Folha de S. Paulo


Análise

Briga em torno da Suprema Corte pode dar tom às eleições nos EUA

A nomeação do juiz Merrick B. Garland para a Suprema Corte dos EUA, feita pelo presidente Barack Obama, desencadeou uma série de cálculos políticos que são extremos até mesmo para uma capital que se deleita com intrigas.

A disputa em torno da vaga tem o potencial de virar um confronto que ajudará a definir o vencedor da corrida pela Casa Branca, o controle do Senado e o equilíbrio ideológico da Suprema Corte.

Trata-se de um caso raro: uma briga em Washington que afeta os três Poderes do governo, com a perspectiva de prejudicar cada um deles.

Saol Loeb/AFP
Merrick Garland (à dir.) e Barack Obama após anúncio de nomeação para Suprema Corte dos EUA
Merrick Garland (à dir.) e Barack Obama após anúncio de nomeação para Suprema Corte dos EUA

A nomeação de Garland, jurista de centro que agrada aos republicanos, aconteceu horas depois do pré-candidato Donald Trump ganhar ainda mais força para a indicação do partido conservador, suscitando entre os líderes republicanos novos temores de uma vitória presidencial democrata e possivelmente até de o Senado passar para o controle dos rivais.

"LAME DUCK"

Essa possibilidade levou alguns senadores republicanos a sugerir que estariam dispostos a aprovar a indicação de Garland numa sessão parlamentar pós-eleitoral, dita "lame duck" (do final do mandato do presidente), preferindo o nome relativamente moderado e conhecido de Garland à escolha incerta que pode ser feita por um futuro presidente democrata.

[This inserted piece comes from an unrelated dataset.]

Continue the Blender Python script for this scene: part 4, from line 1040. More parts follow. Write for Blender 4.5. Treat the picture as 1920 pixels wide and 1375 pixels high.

"Para aqueles de nós preocupados com o rumo da Corte, queremos uma figura mais centrista do que alguma outra pessoa que Hillary poderia vir a nomear. Por isso, acho que a escolha é clara: aprovar Garland em sessão 'lame duck'", disse o senador republicano Jeff Flake, do Arizona, integrante do Comitê do Judiciário. Ele aludia à possibilidade de uma vitória da democrata Hillary Clinton nas eleições em novembro.

Flake não é o único a pensar assim. O senador Orrin G. Hatch, republicano de Utah que faz parte do comitê do Judiciário, disse que se dispõe a discutir a nomeação do juiz depois da eleição, posição reiterada por alguns outros senadores.

No entanto, essa não é a posição republicana majoritária. O senador Mitch McConnell, líder da maioria republicana, ainda insiste que a vaga na Suprema Corte deve ser preenchida pelo próximo presidente, não por Obama.

A escolha de Garland por Obama parece ter rendido alguns dividendos, na medida que um número crescente de senadores republicanos hoje estão dispostos a pelo menos se reunir com Garland. Essas visitas de cortesia tinham sido proibidas anteriormente.

Os democratas disseram que a chegada de um nomeado "de carne e osso", após semanas de disputas com republicanos em torno de nomes hipotéticos, traz novo ânimo. Segundo eles, Garland é uma boa opção, especialmente por ser difícil de criticar.

Além disso, democratas dizem que a possibilidade de Trump ser eleito presidente valerá como argumento para que os republicanos não bloqueiem o nome de Garland.

"O que a população americana prefere? Um juiz centrista ou alguém escolhido por Donald Trump no Supremo?" indagou o senador Chuck Schumer, de Nova York, o terceiro mais importante democrata no Senado.

Entre o Partido Democrata, há a crença de que os republicanos acabarão por ceder à nomeação de Obama. Eles também demonstram pouco interesse em aguardar até depois da eleição para a aprovação final. "Não há porquê esperar até o período 'lame duck' para que o Senado cumpra seu dever", disse Josh Earnest, porta-voz da Casa Branca.

Ainda assim, McConnell insiste que o Senado não aprovará a nomeação de Garland. "O Senado tratará da questão oportunamente quando avaliar as qualificações do nome indicado pelo próximo presidente, seja ele quem for", disse.

No entanto, há indícios de que uma performance republicana fraca na eleição de novembro possa levar senadores a mudar de atitude.

"Minha posição é que devemos deixar que o povo americano dê sua opinião. Por isso, acho que devemos aguardar para saber o resultado da eleição e saber qual rumo a população deste país gostaria de seguir, como base na eleição de novembro", disse a senadora Kelly Ayotte, de New Hampshire, que participa de uma corrida altamente competitiva para conservar sua vaga no Senado e é um dos alvos principais de ataques democratas em torno da Suprema Corte.

Fala-se com frequência em Washington que as eleições têm consequências. Mas republicanos e democratas estão, cada vez mais, enxergando a briga pela Suprema Corte como aquela que terá consequências para as eleições.